What to work on: Go through the listing and copy every line word for word.

Supplied material:
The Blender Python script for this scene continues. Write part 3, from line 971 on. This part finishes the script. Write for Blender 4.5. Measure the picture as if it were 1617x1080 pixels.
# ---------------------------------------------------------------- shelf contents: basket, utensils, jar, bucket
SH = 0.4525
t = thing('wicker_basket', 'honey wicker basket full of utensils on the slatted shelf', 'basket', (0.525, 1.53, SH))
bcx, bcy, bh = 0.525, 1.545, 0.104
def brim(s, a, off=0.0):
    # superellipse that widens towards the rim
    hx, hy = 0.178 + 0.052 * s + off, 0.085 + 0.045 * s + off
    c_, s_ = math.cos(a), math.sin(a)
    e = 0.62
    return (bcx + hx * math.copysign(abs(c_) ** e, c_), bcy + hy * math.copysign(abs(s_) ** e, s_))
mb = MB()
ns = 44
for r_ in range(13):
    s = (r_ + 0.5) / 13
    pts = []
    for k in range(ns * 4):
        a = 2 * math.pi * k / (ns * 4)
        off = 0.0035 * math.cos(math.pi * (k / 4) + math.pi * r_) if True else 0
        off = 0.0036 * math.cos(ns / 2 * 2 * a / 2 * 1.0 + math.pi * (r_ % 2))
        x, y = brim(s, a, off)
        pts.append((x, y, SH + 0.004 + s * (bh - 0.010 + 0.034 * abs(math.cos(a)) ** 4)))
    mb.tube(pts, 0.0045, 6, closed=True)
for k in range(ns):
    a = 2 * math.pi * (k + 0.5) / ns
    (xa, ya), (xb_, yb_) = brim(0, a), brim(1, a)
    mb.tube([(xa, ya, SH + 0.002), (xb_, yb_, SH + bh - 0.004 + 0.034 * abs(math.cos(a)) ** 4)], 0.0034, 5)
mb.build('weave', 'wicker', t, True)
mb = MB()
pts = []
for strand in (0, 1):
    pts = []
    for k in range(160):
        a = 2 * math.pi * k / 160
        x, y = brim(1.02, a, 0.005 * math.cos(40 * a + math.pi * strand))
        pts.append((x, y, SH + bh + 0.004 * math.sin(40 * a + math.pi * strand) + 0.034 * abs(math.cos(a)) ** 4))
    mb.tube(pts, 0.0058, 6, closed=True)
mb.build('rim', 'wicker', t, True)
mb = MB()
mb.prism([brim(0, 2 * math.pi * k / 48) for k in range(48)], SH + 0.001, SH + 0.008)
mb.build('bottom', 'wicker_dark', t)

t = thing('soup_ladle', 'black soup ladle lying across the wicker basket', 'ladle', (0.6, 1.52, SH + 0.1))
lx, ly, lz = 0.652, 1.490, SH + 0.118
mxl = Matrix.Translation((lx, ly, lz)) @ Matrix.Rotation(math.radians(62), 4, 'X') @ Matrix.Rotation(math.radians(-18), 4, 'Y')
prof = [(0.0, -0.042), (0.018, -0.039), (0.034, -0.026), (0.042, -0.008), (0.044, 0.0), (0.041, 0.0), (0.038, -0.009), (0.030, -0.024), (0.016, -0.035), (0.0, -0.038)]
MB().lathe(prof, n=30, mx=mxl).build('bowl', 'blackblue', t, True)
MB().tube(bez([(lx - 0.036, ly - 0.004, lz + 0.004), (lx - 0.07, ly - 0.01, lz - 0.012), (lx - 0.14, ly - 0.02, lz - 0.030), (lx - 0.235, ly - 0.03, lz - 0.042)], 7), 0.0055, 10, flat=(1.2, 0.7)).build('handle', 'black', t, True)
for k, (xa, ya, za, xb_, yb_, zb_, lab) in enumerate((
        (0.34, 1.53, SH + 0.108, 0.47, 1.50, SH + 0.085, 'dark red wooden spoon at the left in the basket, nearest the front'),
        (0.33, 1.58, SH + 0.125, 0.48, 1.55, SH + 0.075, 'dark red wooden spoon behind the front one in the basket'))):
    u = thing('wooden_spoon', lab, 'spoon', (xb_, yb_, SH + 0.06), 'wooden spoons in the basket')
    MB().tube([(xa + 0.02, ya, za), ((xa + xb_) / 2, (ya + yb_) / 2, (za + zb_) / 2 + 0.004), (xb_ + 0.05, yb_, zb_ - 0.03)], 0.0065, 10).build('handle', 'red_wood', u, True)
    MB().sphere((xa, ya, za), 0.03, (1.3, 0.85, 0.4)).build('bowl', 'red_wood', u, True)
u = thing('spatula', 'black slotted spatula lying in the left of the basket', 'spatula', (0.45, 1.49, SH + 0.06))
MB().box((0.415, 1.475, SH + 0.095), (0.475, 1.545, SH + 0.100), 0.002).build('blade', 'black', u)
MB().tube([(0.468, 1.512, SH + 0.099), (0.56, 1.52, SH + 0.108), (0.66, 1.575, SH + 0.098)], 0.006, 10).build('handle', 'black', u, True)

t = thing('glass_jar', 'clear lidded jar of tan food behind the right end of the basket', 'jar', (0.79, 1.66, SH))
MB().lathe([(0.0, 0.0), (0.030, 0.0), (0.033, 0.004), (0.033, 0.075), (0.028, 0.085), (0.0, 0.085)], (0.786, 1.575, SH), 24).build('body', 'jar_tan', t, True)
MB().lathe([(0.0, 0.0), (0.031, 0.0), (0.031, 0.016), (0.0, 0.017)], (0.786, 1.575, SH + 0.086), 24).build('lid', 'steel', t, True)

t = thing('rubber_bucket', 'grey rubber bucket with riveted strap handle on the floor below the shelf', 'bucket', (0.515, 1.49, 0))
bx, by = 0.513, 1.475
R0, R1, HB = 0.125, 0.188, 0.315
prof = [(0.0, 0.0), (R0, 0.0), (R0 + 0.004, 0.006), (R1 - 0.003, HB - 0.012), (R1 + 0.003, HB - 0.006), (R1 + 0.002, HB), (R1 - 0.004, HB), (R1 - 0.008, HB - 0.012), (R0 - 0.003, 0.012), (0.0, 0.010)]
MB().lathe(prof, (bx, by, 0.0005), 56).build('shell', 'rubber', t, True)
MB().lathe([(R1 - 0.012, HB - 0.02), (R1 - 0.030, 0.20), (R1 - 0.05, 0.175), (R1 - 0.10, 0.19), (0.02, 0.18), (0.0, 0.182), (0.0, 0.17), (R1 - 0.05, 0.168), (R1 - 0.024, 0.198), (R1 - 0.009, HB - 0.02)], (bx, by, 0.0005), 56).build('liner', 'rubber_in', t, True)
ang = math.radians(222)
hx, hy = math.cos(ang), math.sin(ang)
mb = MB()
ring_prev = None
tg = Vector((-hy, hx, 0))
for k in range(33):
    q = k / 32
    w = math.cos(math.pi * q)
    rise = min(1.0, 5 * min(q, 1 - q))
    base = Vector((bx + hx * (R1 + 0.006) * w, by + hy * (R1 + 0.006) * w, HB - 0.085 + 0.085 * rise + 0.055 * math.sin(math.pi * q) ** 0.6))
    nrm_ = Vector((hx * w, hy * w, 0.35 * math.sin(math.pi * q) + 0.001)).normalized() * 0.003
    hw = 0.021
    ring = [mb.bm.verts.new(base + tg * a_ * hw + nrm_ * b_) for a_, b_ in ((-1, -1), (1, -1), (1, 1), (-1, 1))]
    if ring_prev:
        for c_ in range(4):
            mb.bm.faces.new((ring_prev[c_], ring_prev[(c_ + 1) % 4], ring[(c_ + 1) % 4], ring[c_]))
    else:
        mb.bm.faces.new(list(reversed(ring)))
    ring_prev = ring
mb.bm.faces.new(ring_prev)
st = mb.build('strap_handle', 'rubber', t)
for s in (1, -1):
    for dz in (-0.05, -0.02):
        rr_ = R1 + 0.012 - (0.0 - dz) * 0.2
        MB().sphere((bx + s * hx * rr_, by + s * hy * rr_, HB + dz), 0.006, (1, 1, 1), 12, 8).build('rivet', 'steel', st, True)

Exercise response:
The Blender Python script for this scene continues. Write part 3, from line 971 on. This part finishes the script. Write for Blender 4.5. Measure the picture as if it were 1617x1080 pixels.
# ---------------------------------------------------------------- shelf contents: basket, utensils, jar, bucket
SH = 0.4525
t = thing('wicker_basket', 'honey wicker basket full of utensils on the slatted shelf', 'basket', (0.525, 1.53, SH))
bcx, bcy, bh = 0.525, 1.545, 0.104
def brim(s, a, off=0.0):
    # superellipse that widens towards the rim
    hx, hy = 0.178 + 0.052 * s + off, 0.085 + 0.045 * s + off
    c_, s_ = math.cos(a), math.sin(a)
    e = 0.62
    return (bcx + hx * math.copysign(abs(c_) ** e, c_), bcy + hy * math.copysign(abs(s_) ** e, s_))
mb = MB()
ns = 44
for r_ in range(13):
    s = (r_ + 0.5) / 13
    pts = []
    for k in range(ns * 4):
        a = 2 * math.pi * k / (ns * 4)
        off = 0.0035 * math.cos(math.pi * (k / 4) + math.pi * r_) if True else 0
        off = 0.0036 * math.cos(ns / 2 * 2 * a / 2 * 1.0 + math.pi * (r_ % 2))
        x, y = brim(s, a, off)
        pts.append((x, y, SH + 0.004 + s * (bh - 0.010 + 0.034 * abs(math.cos(a)) ** 4)))
    mb.tube(pts, 0.0045, 6, closed=True)
for k in range(ns):
    a = 2 * math.pi * (k + 0.5) / ns
    (xa, ya), (xb_, yb_) = brim(0, a), brim(1, a)
    mb.tube([(xa, ya, SH + 0.002), (xb_, yb_, SH + bh - 0.004 + 0.034 * abs(math.cos(a)) ** 4)], 0.0034, 5)
mb.build('weave', 'wicker', t, True)
mb = MB()
pts = []
for strand in (0, 1):
    pts = []
    for k in range(160):
        a = 2 * math.pi * k / 160
        x, y = brim(1.02, a, 0.005 * math.cos(40 * a + math.pi * strand))
        pts.append((x, y, SH + bh + 0.004 * math.sin(40 * a + math.pi * strand) + 0.034 * abs(math.cos(a)) ** 4))
    mb.tube(pts, 0.0058, 6, closed=True)
mb.build('rim', 'wicker', t, True)
mb = MB()
mb.prism([brim(0, 2 * math.pi * k / 48) for k in range(48)], SH + 0.001, SH + 0.008)
mb.build('bottom', 'wicker_dark', t)

t = thing('soup_ladle', 'black soup ladle lying across the wicker basket', 'ladle', (0.6, 1.52, SH + 0.1))
lx, ly, lz = 0.652, 1.490, SH + 0.118
mxl = Matrix.Translation((lx, ly, lz)) @ Matrix.Rotation(math.radians(62), 4, 'X') @ Matrix.Rotation(math.radians(-18), 4, 'Y')
prof = [(0.0, -0.042), (0.018, -0.039), (0.034, -0.026), (0.042, -0.008), (0.044, 0.0), (0.041, 0.0), (0.038, -0.009), (0.030, -0.024), (0.016, -0.035), (0.0, -0.038)]
MB().lathe(prof, n=30, mx=mxl).build('bowl', 'blackblue', t, True)
MB().tube(bez([(lx - 0.036, ly - 0.004, lz + 0.004), (lx - 0.07, ly - 0.01, lz - 0.012), (lx - 0.14, ly - 0.02, lz - 0.030), (lx - 0.235, ly - 0.03, lz - 0.042)], 7), 0.0055, 10, flat=(1.2, 0.7)).build('handle', 'black', t, True)
for k, (xa, ya, za, xb_, yb_, zb_, lab) in enumerate((
        (0.34, 1.53, SH + 0.108, 0.47, 1.50, SH + 0.085, 'dark red wooden spoon at the left in the basket, nearest the front'),
        (0.33, 1.58, SH + 0.125, 0.48, 1.55, SH + 0.075, 'dark red wooden spoon behind the front one in the basket'))):
    u = thing('wooden_spoon', lab, 'spoon', (xb_, yb_, SH + 0.06), 'wooden spoons in the basket')
    MB().tube([(xa + 0.02, ya, za), ((xa + xb_) / 2, (ya + yb_) / 2, (za + zb_) / 2 + 0.004), (xb_ + 0.05, yb_, zb_ - 0.03)], 0.0065, 10).build('handle', 'red_wood', u, True)
    MB().sphere((xa, ya, za), 0.03, (1.3, 0.85, 0.4)).build('bowl', 'red_wood', u, True)
u = thing('spatula', 'black slotted spatula lying in the left of the basket', 'spatula', (0.45, 1.49, SH + 0.06))
MB().box((0.415, 1.475, SH + 0.095), (0.475, 1.545, SH + 0.100), 0.002).build('blade', 'black', u)
MB().tube([(0.468, 1.512, SH + 0.099), (0.56, 1.52, SH + 0.108), (0.66, 1.575, SH + 0.098)], 0.006, 10).build('handle', 'black', u, True)

t = thing('glass_jar', 'clear lidded jar of tan food behind the right end of the basket', 'jar', (0.79, 1.66, SH))
MB().lathe([(0.0, 0.0), (0.030, 0.0), (0.033, 0.004), (0.033, 0.075), (0.028, 0.085), (0.0, 0.085)], (0.786, 1.575, SH), 24).build('body', 'jar_tan', t, True)
MB().lathe([(0.0, 0.0), (0.031, 0.0), (0.031, 0.016), (0.0, 0.017)], (0.786, 1.575, SH + 0.086), 24).build('lid', 'steel', t, True)

t = thing('rubber_bucket', 'grey rubber bucket with riveted strap handle on the floor below the shelf', 'bucket', (0.515, 1.49, 0))
bx, by = 0.513, 1.475
R0, R1, HB = 0.125, 0.188, 0.315
prof = [(0.0, 0.0), (R0, 0.0), (R0 + 0.004, 0.006), (R1 - 0.003, HB - 0.012), (R1 + 0.003, HB - 0.006), (R1 + 0.002, HB), (R1 - 0.004, HB), (R1 - 0.008, HB - 0.012), (R0 - 0.003, 0.012), (0.0, 0.010)]
MB().lathe(prof, (bx, by, 0.0005), 56).build('shell', 'rubber', t, True)
MB().lathe([(R1 - 0.012, HB - 0.02), (R1 - 0.030, 0.20), (R1 - 0.05, 0.175), (R1 - 0.10, 0.19), (0.02, 0.18), (0.0, 0.182), (0.0, 0.17), (R1 - 0.05, 0.168), (R1 - 0.024, 0.198), (R1 - 0.009, HB - 0.02)], (bx, by, 0.0005), 56).build('liner', 'rubber_in', t, True)
ang = math.radians(222)
hx, hy = math.cos(ang), math.sin(ang)
mb = MB()
ring_prev = None
tg = Vector((-hy, hx, 0))
for k in range(33):
    q = k / 32
    w = math.cos(math.pi * q)
    rise = min(1.0, 5 * min(q, 1 - q))
    base = Vector((bx + hx * (R1 + 0.006) * w, by + hy * (R1 + 0.006) * w, HB - 0.085 + 0.085 * rise + 0.055 * math.sin(math.pi * q) ** 0.6))
    nrm_ = Vector((hx * w, hy * w, 0.35 * math.sin(math.pi * q) + 0.001)).normalized() * 0.003
    hw = 0.021
    ring = [mb.bm.verts.new(base + tg * a_ * hw + nrm_ * b_) for a_, b_ in ((-1, -1), (1, -1), (1, 1), (-1, 1))]
    if ring_prev:
        for c_ in range(4):
            mb.bm.faces.new((ring_prev[c_], ring_prev[(c_ + 1) % 4], ring[(c_ + 1) % 4], ring[c_]))
    else:
        mb.bm.faces.new(list(reversed(ring)))
    ring_prev = ring
mb.bm.faces.new(ring_prev)
st = mb.build('strap_handle', 'rubber', t)
for s in (1, -1):
    for dz in (-0.05, -0.02):
        rr_ = R1 + 0.012 - (0.0 - dz) * 0.2
        MB().sphere((bx + s * hx * rr_, by + s * hy * rr_, HB + dz), 0.006, (1, 1, 1), 12, 8).build('rivet', 'steel', st, True)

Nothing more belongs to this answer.